Divide the Accounts Payable number on your balance sheet into your total cost of sales for the period (usually annually, but at least more than one month). Then divide that quotient into the number of days of the period.

Annual cost of sales are $450,000 ÷ $35,000 Accounts Payable = 12.85. Then 365 days ÷ 12.85 = 28.40 Days Payable. In other words, you paid vendors within 28.40 days.

Now let's look at the relationship between your A/R Days of 33.46 and A/P Days of 28.40: On average, you paid your vendors 5.06 days faster than you collected from your customers. In this example, and without any other cash resources, you will experience a corresponding period of negative cash flow.

And remember, this company could very well be profitable and growing. But for 5.06 days, the company will either have to rely on credit or working capital (See my "Retained Earnings article) or be out of cash.

Bottom Line: Don't get squeezed. Manage your A/R Days and A/P Days so that they are closer together. In the case above, if you were able to wait 2.53 days longer to pay your vendors, and could collect 2.53 days earlier, your cash flow shortfall would go away.
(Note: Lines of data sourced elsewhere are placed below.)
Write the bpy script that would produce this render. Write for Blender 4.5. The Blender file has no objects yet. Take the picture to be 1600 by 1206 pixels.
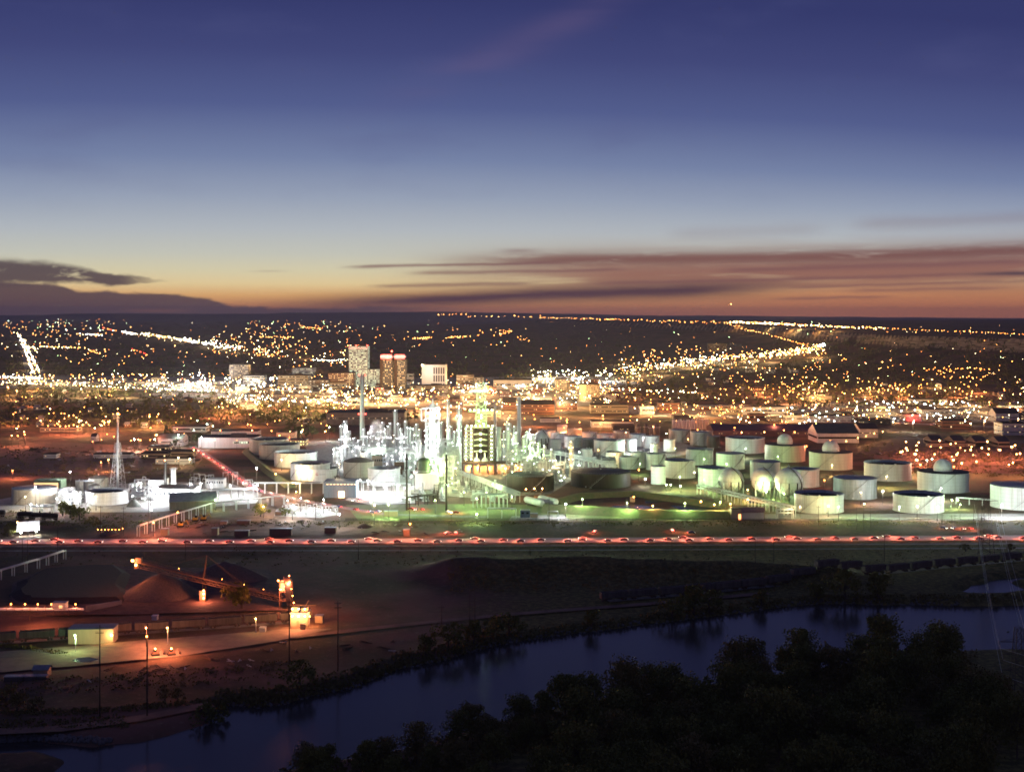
import bpy, math, random
import numpy as np
from mathutils import Vector, Matrix
rnd = random.Random(11)
S = bpy.context.scene
C = S.collection
PI = math.pi
# ---------------------------------------------------------------- camera (on the river bluff, 130 m above the flats)
F, HZ, H = 2000.0, 490.0, 130.0          # focal length and horizon in pixels of a 1600 px wide frame; camera height
cam = bpy.data.cameras.new("camera")
cam.sensor_width = 36.0
cam.lens = 36.0 * F / 1600.0
cam.shift_y = -(603.0 - HZ) / 1600.0
cam.clip_start = 1.0
cam.clip_end = 120000.0
co = bpy.data.objects.new("camera", cam)
C.objects.link(co)
co.location = (0, 0, H)
co.rotation_euler = (PI / 2, 0, 0)
S.camera = co
S.view_settings.view_transform = 'Standard'
S.view_settings.look = 'None'
S.view_settings.exposure = 0.0
S.view_settings.gamma = 1.0
S.render.engine = 'CYCLES'
cy = S.cycles
cy.use_denoising = True
cy.max_bounces = 4; cy.diffuse_bounces = 2; cy.glossy_bounces = 2; cy.transmission_bounces = 2; cy.transparent_max_bounces = 8
cy.volume_bounces = 0
cy.caustics_reflective = False; cy.caustics_refractive = False
cy.sample_clamp_indirect = 2.0
cy.sample_clamp_direct = 0.0
cy.filter_width = 1.7
cy.use_light_tree = True
cy.use_adaptive_sampling = False

def lin(c):
    return c / 12.92 if c <= 0.04045 else ((c + 0.055) / 1.055) ** 2.4
def hx(h, a=1.0):
    h = h.lstrip('#')
    return tuple(lin(int(h[i:i + 2], 16) / 255.0) for i in (0, 2, 4)) + (a,)

# ---------------------------------------------------------------- dusk sky (world nodes, by direction)
W = bpy.data.worlds.new("World"); S.world = W; W.use_nodes = True
nt = W.node_tree; nt.nodes.clear()
class X:
    """a socket with arithmetic"""
    tree = nt
    def __init__(s, k): s.k = k
    @staticmethod
    def op(o, *a, clamp=False):
        n = X.tree.nodes.new('ShaderNodeMath'); n.operation = o; n.use_clamp = clamp
        for i, v in enumerate(a):
            if isinstance(v, X): X.tree.links.new(v.k, n.inputs[i])
            else: n.inputs[i].default_value = float(v)
        return X(n.outputs[0])
    def __add__(s, o): return X.op('ADD', s, o)
    __radd__ = __add__
    def __sub__(s, o): return X.op('SUBTRACT', s, o)
    def __rsub__(s, o): return X.op('SUBTRACT', o, s)
    def __mul__(s, o): return X.op('MULTIPLY', s, o)
    __rmul__ = __mul__
    def __truediv__(s, o): return X.op('DIVIDE', s, o)
def smooth(x, a, b):
    n = X.tree.nodes.new('ShaderNodeMapRange'); n.interpolation_type = 'SMOOTHSTEP'
    X.tree.links.new(x.k, n.inputs[0]); n.inputs[1].default_value = a; n.inputs[2].default_value = b
    return X(n.outputs[0])
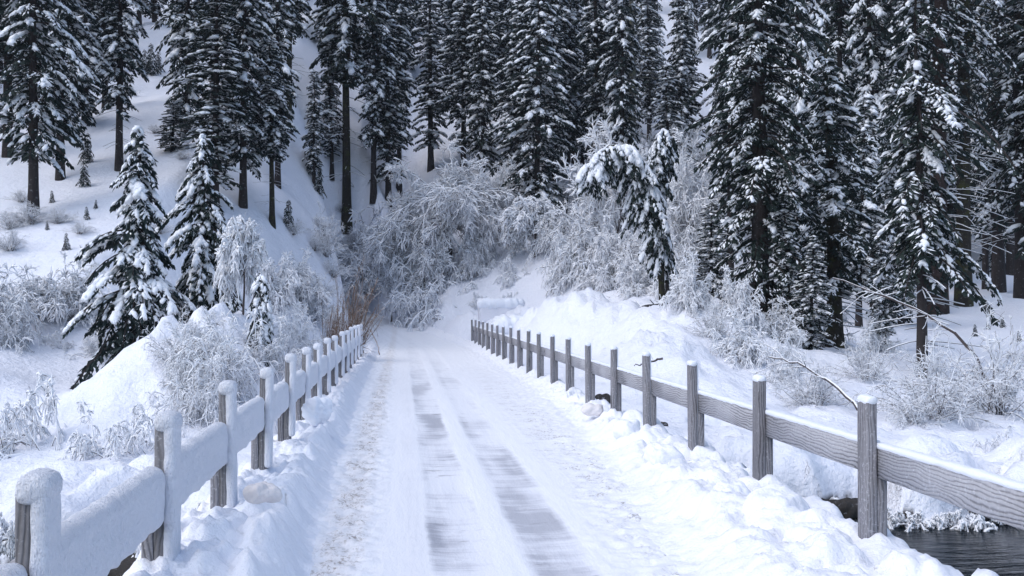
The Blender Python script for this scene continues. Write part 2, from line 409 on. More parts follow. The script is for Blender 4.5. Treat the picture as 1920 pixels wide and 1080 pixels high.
# ------------------------------------------------------------------ scene bookkeeping
def thing(name, label, cat, loc=(0, 0, 0), rz=0.0, scale=(1, 1, 1), group=None, tilt=(0, 0)):
    o = bpy.data.objects.new(name, None); COL.objects.link(o)
    o.location = loc; o.rotation_euler = (tilt[0], tilt[1], rz); o.scale = scale; o.empty_display_size = .2
    o['label'] = label; o['category'] = cat
    if group: o['group'] = group
    return o
def part(name, me, parent, label=None, loc=None, kind=None):
    o = bpy.data.objects.new(name, me); COL.objects.link(o); o.parent = parent
    if loc is not None: o.location = loc
    if label: o['label'] = label
    if kind: o['kind'] = kind
    return o
def struct(name, me, label, kind='structure'):
    o = bpy.data.objects.new(name, me); COL.objects.link(o); o['kind'] = kind; o['label'] = label; return o
def single(name, me, label, cat, loc=(0, 0, 0), rz=0, scale=(1, 1, 1), group=None):
    o = bpy.data.objects.new(name, me); COL.objects.link(o); o.location = loc; o.rotation_euler = (0, 0, rz); o.scale = scale
    o['label'] = label; o['category'] = cat
    if group: o['group'] = group
    return o
def place(parts, name, label, cat, loc, rz, scale, group=None, tilt=(0, 0)):
    t = thing(name, label, cat, loc, rz, scale, group, tilt)
    for pn, me in parts: part(pn, me, t)
    return t

def grid_mesh(name, X, Y, Z, mats, flipx=False):
    r, c = X.shape; a = Acc(); V = np.stack([X, Y, Z], -1).reshape(-1, 3)
    i = np.arange(r - 1)[:, None] * c; j = np.arange(c - 1)[None]
    F = np.stack([i + j, i + j + 1, i + j + c + 1, i + j + c], -1).reshape(-1, 4)
    a.add(V, F); return a.mesh(name, mats)

# ------------------------------------------------------------------ ground, creek, road, banks
def rows(y0, y1, dmin, k):
    ys = [y0]
    while ys[-1] < y1: ys.append(ys[-1] + max(dmin, k * ys[-1]))
    return np.array(ys)
def build_land():
    ys = rows(2.0, 430, .13, .0135)
    u = np.linspace(-1, 1, 410); xs = 2.5 + np.sign(u) * (np.sinh(np.abs(u) * 5.2) / math.sinh(5.2)) * 330
    # spread: fine near the bridge
    X, Y = np.meshgrid(xs, ys); X = 2.5 + (X - 2.5) * (0.45 + 0.55 * np.clip(Y / 60, 0, 1.2))
    Z = ground_z(X, Y)
    struct('ground', grid_mesh('ground', X, Y, Z, [M_SNOW_GROUND]), 'deep snow over the creek banks and the forest hillside')
    a = Acc(); a.add([(-90, -8, WATER_Z), (90, -8, WATER_Z), (90, 20, WATER_Z), (-90, 20, WATER_Z)], [(0, 1, 2, 3)])
    struct('water', a.mesh('water', [M_WATER], False), 'dark rippling creek water below the bridge')

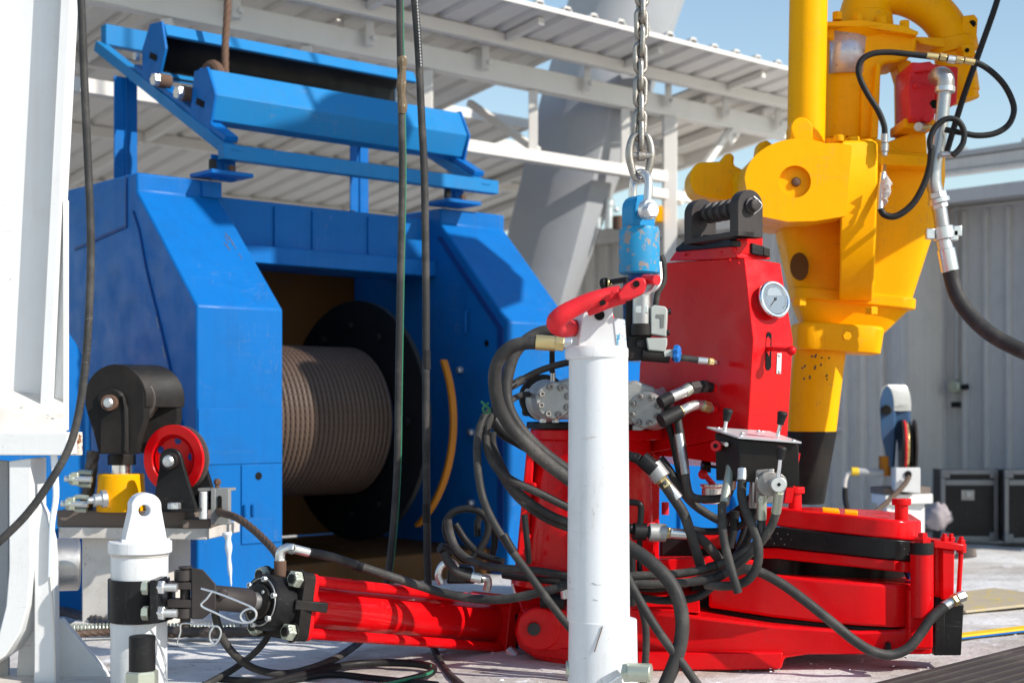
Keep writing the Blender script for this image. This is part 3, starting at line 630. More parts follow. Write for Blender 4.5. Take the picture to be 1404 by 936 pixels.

Of course, the best plan is to get your customers to pay 5.06 days faster.

Financial Mystery Number Five: Profit is the Queen of Business, but Cash is King.
Does this sound like I am saying that having cash is more important than making a profit? Well, I am - sort of.

It's always important to make a profit. However, you may not make a profit every month or every year. You can work through an unprofitable period with well-managed cash flow, but even profitable businesses don't last long without cash.

Bottom Line: The most intense, anxious, and anguishing moments of your career as a small business owner won't be about not making a profit, it will be about being out of cash. Manage your business for profitability, but operate it for cash flow.

Write this on a rock... You can have positive cash flow without making a profit, and you can be profitable while being out of cash. You can survive either of these circumstances if you understand the way the marketplace uses time and the difference between cash flow and accounting.